IIT Gandhinagar wins grant to develop indigenous cooling tech

IIT Gandhinagar research team won seed grant of Rs 20 lakh to develop India's first indigenous cooling tech for EVs, AI infrastructure, railways and high performance electronics.

This technology can address two major issues. One is cooling of the fast growing AI driven data where cooling is now a primary constraint. 

The other is concern is about electric vehicle battery thermal management, say sources from IIT Gandhinagar.

The grant

The researchers of IIT Gandhinagar got a grant of  ₹20 lakh seed grant at ‘MATRIx 2026’ (Materials Research, Innovation & Entrepreneurship Expo), organised by the Indian Institute of Metals (IIM), the professional body for metallurgists.

Industrial thermal management

This indigenous manufacturing technology could help address industrial thermal management through a new generation of liquid cold plates.

Titled ‘Advanced Chill Tech,’ this innovation rethinks how liquid cold plates are manufactured, creating an avenue for an affordable, scalable and sustainable innovation, say sources from IIT Gandhinagar.

Indian patent application

The research team has filed an Indian patent application, ‘A Friction Stir Channeled Cooling Plate,’ jointly with its industry partner, Epsilon Engineering Pvt.
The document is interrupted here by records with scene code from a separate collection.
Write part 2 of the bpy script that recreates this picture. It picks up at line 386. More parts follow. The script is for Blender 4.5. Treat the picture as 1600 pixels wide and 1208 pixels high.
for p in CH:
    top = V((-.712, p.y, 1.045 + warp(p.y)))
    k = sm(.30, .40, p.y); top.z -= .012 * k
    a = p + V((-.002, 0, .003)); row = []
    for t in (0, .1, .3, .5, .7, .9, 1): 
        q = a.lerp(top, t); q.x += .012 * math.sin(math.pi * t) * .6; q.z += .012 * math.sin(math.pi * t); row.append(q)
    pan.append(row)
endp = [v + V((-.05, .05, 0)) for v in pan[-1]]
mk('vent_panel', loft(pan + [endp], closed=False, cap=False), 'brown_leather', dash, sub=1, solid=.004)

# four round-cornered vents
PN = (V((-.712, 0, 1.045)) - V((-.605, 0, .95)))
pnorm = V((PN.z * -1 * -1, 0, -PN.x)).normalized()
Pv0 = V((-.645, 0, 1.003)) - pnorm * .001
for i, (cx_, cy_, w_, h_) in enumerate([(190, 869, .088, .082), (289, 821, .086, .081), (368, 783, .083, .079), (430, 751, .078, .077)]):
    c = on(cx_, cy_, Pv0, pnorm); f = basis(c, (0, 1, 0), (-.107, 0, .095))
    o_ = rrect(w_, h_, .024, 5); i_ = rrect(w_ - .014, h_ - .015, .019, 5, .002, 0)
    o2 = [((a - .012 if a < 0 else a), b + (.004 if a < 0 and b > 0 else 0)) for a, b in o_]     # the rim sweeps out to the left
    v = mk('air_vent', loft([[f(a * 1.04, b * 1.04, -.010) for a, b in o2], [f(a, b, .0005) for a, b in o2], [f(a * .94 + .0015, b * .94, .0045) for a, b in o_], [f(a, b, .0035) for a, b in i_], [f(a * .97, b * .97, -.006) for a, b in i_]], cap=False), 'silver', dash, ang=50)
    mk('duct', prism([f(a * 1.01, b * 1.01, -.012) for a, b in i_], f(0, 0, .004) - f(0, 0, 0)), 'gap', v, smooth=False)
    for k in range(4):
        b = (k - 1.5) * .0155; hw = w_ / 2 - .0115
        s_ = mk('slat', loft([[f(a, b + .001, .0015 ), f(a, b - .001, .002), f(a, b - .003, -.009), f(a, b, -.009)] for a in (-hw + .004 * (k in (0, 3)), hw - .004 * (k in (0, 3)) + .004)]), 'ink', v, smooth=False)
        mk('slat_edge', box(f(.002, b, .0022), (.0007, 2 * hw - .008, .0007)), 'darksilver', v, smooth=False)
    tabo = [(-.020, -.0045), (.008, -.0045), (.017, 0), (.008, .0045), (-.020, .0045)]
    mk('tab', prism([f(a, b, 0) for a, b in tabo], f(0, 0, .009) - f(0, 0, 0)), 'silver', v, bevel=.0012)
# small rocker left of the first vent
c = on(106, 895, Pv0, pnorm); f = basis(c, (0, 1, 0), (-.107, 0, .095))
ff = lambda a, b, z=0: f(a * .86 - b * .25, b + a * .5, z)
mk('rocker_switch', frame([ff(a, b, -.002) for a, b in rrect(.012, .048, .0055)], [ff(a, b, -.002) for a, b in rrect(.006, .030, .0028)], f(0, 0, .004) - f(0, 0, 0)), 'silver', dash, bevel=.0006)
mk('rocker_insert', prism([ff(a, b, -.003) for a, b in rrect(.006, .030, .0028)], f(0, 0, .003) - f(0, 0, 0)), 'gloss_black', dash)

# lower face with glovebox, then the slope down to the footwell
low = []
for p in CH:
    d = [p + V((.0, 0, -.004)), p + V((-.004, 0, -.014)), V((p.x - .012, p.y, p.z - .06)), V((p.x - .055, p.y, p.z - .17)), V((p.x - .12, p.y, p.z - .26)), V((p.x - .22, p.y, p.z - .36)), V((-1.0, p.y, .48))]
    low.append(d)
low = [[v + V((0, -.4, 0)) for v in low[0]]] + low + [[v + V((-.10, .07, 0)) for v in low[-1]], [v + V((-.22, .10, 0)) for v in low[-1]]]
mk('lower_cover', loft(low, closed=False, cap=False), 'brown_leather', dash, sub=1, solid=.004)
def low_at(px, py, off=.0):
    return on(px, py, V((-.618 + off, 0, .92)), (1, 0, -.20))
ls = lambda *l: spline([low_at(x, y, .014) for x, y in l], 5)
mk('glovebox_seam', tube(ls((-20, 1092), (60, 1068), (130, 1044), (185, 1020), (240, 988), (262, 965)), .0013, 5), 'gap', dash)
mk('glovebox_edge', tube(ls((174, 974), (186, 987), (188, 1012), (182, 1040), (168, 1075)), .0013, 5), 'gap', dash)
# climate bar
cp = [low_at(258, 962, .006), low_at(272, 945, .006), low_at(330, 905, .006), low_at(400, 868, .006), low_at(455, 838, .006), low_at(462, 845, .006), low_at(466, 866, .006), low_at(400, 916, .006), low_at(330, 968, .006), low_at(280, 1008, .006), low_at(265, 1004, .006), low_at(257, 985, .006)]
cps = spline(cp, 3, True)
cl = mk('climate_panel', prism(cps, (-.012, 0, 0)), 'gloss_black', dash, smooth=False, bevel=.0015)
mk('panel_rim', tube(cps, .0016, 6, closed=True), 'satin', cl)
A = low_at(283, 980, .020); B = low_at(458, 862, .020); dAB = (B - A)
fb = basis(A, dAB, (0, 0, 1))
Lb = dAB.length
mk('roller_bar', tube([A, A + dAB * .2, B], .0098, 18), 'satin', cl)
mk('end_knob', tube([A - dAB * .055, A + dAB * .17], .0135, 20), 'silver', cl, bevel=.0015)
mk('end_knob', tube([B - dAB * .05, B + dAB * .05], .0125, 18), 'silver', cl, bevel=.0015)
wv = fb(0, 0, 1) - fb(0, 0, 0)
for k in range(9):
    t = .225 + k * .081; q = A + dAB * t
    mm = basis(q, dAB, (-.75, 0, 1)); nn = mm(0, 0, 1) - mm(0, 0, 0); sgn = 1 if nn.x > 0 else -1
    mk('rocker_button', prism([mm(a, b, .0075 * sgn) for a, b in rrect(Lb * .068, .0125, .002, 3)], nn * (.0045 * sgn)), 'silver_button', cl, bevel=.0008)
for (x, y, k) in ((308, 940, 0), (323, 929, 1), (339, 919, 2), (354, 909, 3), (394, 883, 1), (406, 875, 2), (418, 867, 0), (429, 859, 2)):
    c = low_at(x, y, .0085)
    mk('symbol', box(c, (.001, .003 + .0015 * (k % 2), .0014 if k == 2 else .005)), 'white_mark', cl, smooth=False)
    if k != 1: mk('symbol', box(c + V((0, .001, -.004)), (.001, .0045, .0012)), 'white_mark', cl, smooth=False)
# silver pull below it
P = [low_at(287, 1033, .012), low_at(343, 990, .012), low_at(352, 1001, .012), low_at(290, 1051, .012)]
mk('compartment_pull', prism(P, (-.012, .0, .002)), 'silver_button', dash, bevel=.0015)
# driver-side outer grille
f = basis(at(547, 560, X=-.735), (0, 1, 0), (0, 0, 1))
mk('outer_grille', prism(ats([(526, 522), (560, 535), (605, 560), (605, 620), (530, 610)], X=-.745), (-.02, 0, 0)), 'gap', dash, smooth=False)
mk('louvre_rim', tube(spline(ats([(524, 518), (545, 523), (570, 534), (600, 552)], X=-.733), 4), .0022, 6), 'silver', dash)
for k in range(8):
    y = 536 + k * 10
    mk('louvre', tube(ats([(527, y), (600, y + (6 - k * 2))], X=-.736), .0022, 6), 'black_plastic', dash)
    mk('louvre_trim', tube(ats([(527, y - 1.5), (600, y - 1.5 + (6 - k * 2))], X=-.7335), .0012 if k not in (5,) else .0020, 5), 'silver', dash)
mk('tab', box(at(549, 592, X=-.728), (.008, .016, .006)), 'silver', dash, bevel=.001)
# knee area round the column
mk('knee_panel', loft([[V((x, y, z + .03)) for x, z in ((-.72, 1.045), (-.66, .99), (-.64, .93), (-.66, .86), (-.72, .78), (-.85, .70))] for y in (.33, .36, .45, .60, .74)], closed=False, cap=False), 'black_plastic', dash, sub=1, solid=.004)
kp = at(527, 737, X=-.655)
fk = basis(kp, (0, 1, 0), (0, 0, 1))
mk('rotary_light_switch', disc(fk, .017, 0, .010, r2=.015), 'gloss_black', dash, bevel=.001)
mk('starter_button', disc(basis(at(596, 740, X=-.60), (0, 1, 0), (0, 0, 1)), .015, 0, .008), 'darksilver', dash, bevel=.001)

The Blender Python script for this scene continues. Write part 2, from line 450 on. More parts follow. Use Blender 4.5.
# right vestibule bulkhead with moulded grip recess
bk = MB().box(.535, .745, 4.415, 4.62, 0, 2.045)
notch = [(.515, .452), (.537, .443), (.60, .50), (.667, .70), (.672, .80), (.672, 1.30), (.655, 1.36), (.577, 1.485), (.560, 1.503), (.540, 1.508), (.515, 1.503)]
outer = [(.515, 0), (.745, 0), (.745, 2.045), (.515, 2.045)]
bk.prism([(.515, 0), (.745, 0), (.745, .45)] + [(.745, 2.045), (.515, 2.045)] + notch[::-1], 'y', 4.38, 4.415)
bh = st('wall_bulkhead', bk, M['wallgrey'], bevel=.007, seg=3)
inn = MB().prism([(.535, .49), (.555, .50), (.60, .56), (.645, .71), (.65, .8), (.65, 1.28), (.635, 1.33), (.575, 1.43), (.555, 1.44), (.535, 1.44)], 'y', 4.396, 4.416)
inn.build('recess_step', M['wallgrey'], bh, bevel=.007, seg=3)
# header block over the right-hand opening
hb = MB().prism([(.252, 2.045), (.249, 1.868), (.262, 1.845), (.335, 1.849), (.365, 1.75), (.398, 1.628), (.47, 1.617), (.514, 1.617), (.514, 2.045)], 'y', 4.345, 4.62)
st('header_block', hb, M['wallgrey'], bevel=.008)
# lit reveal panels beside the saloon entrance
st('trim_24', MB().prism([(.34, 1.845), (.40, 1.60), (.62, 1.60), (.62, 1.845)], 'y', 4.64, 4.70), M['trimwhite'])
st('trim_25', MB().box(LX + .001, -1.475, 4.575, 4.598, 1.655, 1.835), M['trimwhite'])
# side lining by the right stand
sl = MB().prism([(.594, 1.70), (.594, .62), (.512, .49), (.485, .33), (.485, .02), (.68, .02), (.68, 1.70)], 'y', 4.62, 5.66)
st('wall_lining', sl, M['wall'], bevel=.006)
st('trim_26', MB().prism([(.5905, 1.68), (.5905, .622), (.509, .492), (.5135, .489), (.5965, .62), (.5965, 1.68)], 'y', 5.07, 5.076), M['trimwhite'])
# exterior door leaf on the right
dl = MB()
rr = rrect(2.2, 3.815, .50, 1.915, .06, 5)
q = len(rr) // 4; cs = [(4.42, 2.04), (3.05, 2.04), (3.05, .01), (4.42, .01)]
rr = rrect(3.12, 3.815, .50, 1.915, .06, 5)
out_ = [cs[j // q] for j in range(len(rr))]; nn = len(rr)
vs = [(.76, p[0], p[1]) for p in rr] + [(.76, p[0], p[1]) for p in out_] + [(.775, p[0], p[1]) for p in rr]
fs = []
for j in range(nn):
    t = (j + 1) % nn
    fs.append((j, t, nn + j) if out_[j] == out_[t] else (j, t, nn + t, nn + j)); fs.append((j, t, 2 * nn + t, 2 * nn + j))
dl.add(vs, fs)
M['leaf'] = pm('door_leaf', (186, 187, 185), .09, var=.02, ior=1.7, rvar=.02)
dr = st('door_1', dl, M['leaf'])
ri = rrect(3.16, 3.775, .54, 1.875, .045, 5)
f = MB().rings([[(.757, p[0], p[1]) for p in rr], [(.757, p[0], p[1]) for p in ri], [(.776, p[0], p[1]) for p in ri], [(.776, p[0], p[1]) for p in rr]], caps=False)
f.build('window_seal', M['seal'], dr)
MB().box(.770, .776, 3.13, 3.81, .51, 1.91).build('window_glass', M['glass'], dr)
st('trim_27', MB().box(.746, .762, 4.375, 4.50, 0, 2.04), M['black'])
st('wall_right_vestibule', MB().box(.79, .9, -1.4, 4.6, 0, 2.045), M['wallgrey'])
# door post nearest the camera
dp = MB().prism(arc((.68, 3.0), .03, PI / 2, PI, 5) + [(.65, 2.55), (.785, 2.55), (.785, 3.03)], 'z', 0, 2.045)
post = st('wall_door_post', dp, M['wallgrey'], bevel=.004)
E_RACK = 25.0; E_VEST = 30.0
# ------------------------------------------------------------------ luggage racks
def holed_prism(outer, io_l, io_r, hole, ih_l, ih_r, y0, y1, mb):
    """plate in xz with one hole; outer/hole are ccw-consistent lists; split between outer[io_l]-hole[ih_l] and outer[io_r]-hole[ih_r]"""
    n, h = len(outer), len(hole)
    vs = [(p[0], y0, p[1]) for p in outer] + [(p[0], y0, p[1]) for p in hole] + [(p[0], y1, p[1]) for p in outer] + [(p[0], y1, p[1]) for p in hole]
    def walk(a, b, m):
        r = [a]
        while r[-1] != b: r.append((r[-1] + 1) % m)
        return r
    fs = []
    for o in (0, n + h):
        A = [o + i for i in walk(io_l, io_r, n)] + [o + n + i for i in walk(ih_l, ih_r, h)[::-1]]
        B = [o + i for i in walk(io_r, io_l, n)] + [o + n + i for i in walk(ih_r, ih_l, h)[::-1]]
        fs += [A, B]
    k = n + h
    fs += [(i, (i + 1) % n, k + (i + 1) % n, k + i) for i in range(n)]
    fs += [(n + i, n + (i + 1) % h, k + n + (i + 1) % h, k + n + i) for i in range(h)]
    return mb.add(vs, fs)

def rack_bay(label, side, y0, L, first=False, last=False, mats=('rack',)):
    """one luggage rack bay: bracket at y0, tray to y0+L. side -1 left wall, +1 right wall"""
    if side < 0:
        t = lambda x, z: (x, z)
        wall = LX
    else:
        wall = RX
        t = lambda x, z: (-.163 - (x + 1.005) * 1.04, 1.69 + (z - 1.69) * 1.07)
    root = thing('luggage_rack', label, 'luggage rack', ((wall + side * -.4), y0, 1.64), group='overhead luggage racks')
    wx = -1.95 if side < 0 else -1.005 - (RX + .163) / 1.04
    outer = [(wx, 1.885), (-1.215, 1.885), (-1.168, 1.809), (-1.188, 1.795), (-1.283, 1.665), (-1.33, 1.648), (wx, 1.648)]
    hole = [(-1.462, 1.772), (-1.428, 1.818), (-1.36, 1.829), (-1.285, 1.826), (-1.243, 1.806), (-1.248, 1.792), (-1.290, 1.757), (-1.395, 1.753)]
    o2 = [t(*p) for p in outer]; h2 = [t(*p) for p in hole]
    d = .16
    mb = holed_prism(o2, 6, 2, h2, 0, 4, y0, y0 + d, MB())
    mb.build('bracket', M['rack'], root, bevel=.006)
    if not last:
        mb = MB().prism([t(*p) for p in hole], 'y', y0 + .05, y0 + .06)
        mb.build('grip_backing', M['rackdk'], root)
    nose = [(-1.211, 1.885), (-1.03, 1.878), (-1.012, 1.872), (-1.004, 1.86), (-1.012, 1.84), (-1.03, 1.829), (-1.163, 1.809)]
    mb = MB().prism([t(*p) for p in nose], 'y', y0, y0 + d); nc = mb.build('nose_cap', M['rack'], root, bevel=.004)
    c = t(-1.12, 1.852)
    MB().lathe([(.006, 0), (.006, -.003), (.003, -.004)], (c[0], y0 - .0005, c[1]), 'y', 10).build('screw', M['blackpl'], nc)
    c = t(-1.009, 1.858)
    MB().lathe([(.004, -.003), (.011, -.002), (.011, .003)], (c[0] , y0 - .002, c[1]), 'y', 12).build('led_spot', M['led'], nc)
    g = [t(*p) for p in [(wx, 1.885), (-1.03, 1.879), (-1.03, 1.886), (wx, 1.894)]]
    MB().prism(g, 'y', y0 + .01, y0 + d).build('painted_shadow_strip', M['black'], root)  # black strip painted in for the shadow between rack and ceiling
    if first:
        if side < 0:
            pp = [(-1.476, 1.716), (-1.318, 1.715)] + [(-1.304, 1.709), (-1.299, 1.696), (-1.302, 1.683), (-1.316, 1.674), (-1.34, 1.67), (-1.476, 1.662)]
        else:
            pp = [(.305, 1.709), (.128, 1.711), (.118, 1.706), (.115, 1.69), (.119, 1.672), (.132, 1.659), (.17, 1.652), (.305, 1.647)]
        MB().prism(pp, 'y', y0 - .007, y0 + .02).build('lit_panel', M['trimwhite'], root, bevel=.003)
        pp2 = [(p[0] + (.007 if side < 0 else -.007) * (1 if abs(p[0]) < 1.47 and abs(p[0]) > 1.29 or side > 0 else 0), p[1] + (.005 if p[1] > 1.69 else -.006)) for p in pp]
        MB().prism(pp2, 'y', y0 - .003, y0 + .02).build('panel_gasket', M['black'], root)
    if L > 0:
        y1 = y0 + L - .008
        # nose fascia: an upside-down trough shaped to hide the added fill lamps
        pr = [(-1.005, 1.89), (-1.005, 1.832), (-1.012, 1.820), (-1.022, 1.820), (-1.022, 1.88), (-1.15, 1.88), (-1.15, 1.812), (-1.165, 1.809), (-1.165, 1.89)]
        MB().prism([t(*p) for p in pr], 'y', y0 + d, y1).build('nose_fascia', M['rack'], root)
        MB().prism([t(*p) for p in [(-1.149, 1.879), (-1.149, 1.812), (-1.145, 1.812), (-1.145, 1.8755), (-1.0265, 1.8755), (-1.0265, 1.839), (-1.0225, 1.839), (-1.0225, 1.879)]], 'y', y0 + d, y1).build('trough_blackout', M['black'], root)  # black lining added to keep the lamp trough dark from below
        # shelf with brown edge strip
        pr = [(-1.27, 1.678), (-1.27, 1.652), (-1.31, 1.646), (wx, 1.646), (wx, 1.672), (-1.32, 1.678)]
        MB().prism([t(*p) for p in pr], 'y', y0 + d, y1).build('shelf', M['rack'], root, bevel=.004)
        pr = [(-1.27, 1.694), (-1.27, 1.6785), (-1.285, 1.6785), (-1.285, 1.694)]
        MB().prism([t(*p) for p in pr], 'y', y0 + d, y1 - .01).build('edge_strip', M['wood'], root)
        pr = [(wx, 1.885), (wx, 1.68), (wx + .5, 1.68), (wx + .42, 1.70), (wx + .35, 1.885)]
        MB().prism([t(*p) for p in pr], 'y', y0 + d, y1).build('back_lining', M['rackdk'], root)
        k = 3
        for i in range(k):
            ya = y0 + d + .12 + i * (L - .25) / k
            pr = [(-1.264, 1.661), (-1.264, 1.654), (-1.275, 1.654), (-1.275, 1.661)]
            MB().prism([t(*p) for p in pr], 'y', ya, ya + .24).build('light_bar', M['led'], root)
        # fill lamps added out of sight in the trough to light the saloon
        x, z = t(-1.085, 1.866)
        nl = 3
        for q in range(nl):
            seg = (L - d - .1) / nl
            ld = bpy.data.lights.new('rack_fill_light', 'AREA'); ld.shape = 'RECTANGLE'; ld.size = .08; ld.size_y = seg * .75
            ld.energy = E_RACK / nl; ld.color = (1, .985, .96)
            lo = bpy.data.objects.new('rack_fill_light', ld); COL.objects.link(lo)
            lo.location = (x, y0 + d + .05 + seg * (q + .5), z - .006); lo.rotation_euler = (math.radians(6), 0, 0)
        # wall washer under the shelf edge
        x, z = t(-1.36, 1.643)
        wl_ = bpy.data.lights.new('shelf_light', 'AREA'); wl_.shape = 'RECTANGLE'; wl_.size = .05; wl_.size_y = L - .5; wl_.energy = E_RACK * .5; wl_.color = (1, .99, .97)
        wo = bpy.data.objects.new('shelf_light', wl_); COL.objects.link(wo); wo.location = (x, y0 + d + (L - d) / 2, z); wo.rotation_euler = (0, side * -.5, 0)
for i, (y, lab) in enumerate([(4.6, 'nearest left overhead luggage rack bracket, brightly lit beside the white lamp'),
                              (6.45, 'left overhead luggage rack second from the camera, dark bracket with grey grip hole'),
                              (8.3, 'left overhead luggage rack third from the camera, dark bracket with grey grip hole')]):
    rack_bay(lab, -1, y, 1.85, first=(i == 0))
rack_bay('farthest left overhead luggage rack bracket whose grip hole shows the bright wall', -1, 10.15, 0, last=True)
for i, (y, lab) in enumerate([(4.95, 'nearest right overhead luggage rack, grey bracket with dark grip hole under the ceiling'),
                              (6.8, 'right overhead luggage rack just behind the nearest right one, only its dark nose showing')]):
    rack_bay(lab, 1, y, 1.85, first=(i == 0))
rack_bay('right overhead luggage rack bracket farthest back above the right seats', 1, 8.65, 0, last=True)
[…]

Ltd. The technology has also reached Technology Readiness Level (TRL) 7, with prototypes successfully validated in an operational environment.

The largest prototype can withstand pressures more than 35 bar (well above industry requirements), and has passed fatigue and tensile testing.

Lead of the project

Dr Amit Arora, Associate Professor in IITGN’s Department of Materials Engineering, together with Ms Prachi Sharma and Mr Rizwan Qureshi, final-year doctoral students in the department led the project. 

Internal channels and the difficulty

Liquid cold plates are metal components containing internal channels through which coolant flows to extract heat from high-power electronic systems, similar to a car radiator that removes heat from an engine.

They are widely used in battery thermal management systems, data centres, railways, power electronics, defence, aerospace and other applications where excessive heat can affect performance, safety and reliability.

The difficulty lies in forming the channels inside a solid plate. 

This is of extreme importance today, given the sudden surge in demand for data centres and their thermal management.

Making

Most commercial liquid cold plates are manufactured using vacuum brazing, a process that joins multiple metal components at high temperatures.

According to the research team, though this method is an industry staple, it is capital and energy-intensive.

Dr Amit Arora said Brazing’s success rate runs at only about 40 to 60 per cent, with a large fraction of plates being scrapped for hidden defects or leaks. 

With the cold plates being manufactured by fusing multiple joints, any potential leak is not a nuisance but an electrical and thermal hazard, he said.

Reliance 

Also, as there is a lack of indigenous infrastructure for manufacturing vacuum-brazed components, India continues to rely heavily on imported technologies for these products.

Overcoming the limitations

To overcome these limitations, they have developed a manufacturing approach based on ‘Friction Stir Channeling’ (FSC), said Dr Amit Arora.

Instead of joining multiple components, the process creates integrated internal cooling channels within a single metal plate using a rotating tool that plastically deforms the material without melting it, he said.

Liquid cold plate fabrication

The aim was to come up with an alternative manufacturing approach that can address the limitations of conventional liquid cold plate fabrication while making the technology more accessible for the Indian industry, said Prachi Sharma.

Milestone

Winning the ₹20 lakh seed grant at IIM Matrix 2026 is a proud milestone for our team, said Rizwan Qureshi.

It will enable us to bridge the gap between laboratory research and market deployment, helping us transform a promising research outcome into a viable technology venture, he said. 

The funding will support larger-scale testing, intellectual property development, product refinement, and commercialisation efforts, he said.

Potential

The research team believes there is good potential for the innovation to strengthen manufacturing ecosystem of India by paving way for domestic production of a critical engineering component which is now being sourced from outside India.

One of its application is in railways,  where liquid cold plates are used to cool high-power electronic systems (IGBTs) in modern high-speed trains and metro coaches. 

The IIT Gandhinagar team has developed and tested prototypes for high-speed rail applications.  

The technology is well-suited for EV battery thermal management, AI-driven data centres, GPU cooling, power electronics, defence and aerospace systems, and metallurgical industries, say IIT Gandhinagar researchers. 

By replacing a multi-step, energy-intensive manufacturing process with a single-step solid-state process, the technology reduces manufacturing time, energy consumption, material waste and carbon emissions while supporting the objectives of ‘Make in India’ and Atmanirbhar Bharat.